**Records to use**:
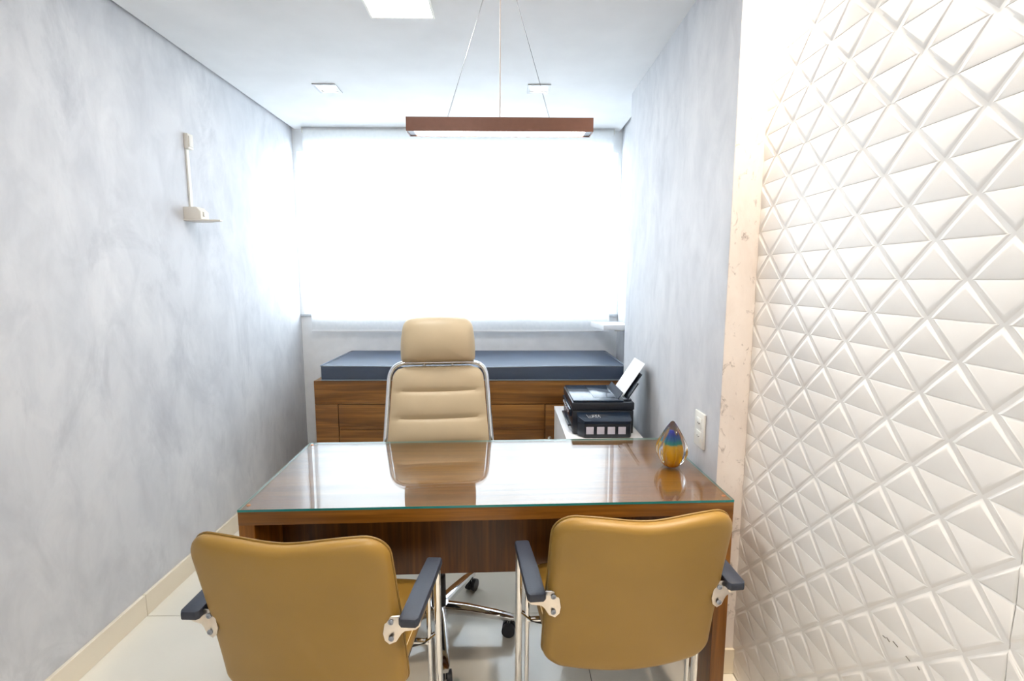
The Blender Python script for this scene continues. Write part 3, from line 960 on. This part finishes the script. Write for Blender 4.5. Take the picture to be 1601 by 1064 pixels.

==

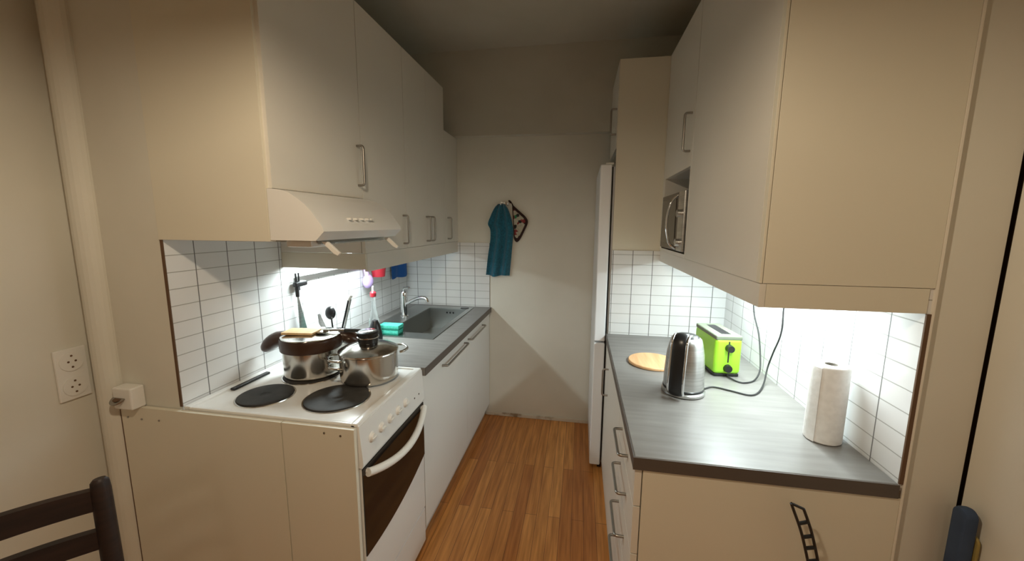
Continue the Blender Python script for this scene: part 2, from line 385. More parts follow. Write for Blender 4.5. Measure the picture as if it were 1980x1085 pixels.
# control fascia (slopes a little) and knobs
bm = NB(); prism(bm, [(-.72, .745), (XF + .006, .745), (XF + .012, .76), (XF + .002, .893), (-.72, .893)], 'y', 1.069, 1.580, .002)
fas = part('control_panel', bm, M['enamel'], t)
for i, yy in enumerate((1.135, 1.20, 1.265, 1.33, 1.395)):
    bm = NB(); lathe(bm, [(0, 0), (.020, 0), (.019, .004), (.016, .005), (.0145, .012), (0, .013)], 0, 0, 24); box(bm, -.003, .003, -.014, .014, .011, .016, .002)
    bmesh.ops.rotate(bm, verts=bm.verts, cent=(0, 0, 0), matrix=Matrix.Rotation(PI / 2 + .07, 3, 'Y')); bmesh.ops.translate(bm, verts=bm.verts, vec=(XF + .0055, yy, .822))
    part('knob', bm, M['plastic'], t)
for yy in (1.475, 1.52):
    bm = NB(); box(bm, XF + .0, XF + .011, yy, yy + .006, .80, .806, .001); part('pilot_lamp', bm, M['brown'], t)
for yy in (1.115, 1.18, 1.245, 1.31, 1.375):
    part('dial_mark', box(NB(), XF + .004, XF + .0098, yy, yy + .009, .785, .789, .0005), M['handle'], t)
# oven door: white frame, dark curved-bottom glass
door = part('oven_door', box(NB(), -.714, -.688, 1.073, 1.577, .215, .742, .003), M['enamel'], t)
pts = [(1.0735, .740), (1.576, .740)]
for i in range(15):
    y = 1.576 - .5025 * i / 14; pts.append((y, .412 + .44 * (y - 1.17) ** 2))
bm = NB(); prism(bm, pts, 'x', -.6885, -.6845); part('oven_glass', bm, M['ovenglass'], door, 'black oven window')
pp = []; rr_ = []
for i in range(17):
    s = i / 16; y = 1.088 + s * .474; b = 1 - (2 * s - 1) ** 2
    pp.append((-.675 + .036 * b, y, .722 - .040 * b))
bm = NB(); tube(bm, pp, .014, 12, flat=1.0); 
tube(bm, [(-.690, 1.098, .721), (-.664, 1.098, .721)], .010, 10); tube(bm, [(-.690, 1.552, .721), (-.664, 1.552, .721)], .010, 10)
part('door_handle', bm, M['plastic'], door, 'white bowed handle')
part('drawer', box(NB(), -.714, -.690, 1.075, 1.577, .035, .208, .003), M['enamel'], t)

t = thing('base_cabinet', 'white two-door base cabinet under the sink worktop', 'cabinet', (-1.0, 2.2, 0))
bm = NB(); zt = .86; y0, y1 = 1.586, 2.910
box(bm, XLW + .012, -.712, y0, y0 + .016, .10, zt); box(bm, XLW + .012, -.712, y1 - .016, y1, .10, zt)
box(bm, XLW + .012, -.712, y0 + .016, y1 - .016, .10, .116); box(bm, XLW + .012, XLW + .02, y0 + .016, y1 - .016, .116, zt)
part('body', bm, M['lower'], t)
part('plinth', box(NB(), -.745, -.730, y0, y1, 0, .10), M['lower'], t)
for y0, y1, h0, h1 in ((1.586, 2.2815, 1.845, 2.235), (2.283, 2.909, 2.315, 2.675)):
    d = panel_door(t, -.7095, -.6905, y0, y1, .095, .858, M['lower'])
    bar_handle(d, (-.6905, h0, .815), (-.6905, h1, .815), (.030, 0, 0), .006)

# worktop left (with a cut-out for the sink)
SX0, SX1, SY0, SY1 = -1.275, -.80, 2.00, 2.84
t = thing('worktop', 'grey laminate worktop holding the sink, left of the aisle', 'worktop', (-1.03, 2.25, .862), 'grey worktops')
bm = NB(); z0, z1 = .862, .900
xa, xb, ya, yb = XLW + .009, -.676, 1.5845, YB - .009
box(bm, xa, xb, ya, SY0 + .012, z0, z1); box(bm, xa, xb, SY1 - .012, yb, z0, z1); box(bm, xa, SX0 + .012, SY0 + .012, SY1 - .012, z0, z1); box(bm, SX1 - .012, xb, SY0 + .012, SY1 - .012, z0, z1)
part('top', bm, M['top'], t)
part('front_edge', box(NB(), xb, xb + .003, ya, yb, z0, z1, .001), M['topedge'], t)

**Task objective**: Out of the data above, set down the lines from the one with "Continue the Blender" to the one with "1.577, .035, .208, .003), M['enamel'], t)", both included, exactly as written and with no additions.

**Problem solution**:
Continue the Blender Python script for this scene: part 2, from line 385. More parts follow. Write for Blender 4.5. Measure the picture as if it were 1980x1085 pixels.
# control fascia (slopes a little) and knobs
bm = NB(); prism(bm, [(-.72, .745), (XF + .006, .745), (XF + .012, .76), (XF + .002, .893), (-.72, .893)], 'y', 1.069, 1.580, .002)
fas = part('control_panel', bm, M['enamel'], t)
for i, yy in enumerate((1.135, 1.20, 1.265, 1.33, 1.395)):
    bm = NB(); lathe(bm, [(0, 0), (.020, 0), (.019, .004), (.016, .005), (.0145, .012), (0, .013)], 0, 0, 24); box(bm, -.003, .003, -.014, .014, .011, .016, .002)
    bmesh.ops.rotate(bm, verts=bm.verts, cent=(0, 0, 0), matrix=Matrix.Rotation(PI / 2 + .07, 3, 'Y')); bmesh.ops.translate(bm, verts=bm.verts, vec=(XF + .0055, yy, .822))
    part('knob', bm, M['plastic'], t)
for yy in (1.475, 1.52):
    bm = NB(); box(bm, XF + .0, XF + .011, yy, yy + .006, .80, .806, .001); part('pilot_lamp', bm, M['brown'], t)
for yy in (1.115, 1.18, 1.245, 1.31, 1.375):
    part('dial_mark', box(NB(), XF + .004, XF + .0098, yy, yy + .009, .785, .789, .0005), M['handle'], t)
# oven door: white frame, dark curved-bottom glass
door = part('oven_door', box(NB(), -.714, -.688, 1.073, 1.577, .215, .742, .003), M['enamel'], t)
pts = [(1.0735, .740), (1.576, .740)]
for i in range(15):
    y = 1.576 - .5025 * i / 14; pts.append((y, .412 + .44 * (y - 1.17) ** 2))
bm = NB(); prism(bm, pts, 'x', -.6885, -.6845); part('oven_glass', bm, M['ovenglass'], door, 'black oven window')
pp = []; rr_ = []
for i in range(17):
    s = i / 16; y = 1.088 + s * .474; b = 1 - (2 * s - 1) ** 2
    pp.append((-.675 + .036 * b, y, .722 - .040 * b))
bm = NB(); tube(bm, pp, .014, 12, flat=1.0); 
tube(bm, [(-.690, 1.098, .721), (-.664, 1.098, .721)], .010, 10); tube(bm, [(-.690, 1.552, .721), (-.664, 1.552, .721)], .010, 10)
part('door_handle', bm, M['plastic'], door, 'white bowed handle')
part('drawer', box(NB(), -.714, -.690, 1.075, 1.577, .035, .208, .003), M['enamel'], t)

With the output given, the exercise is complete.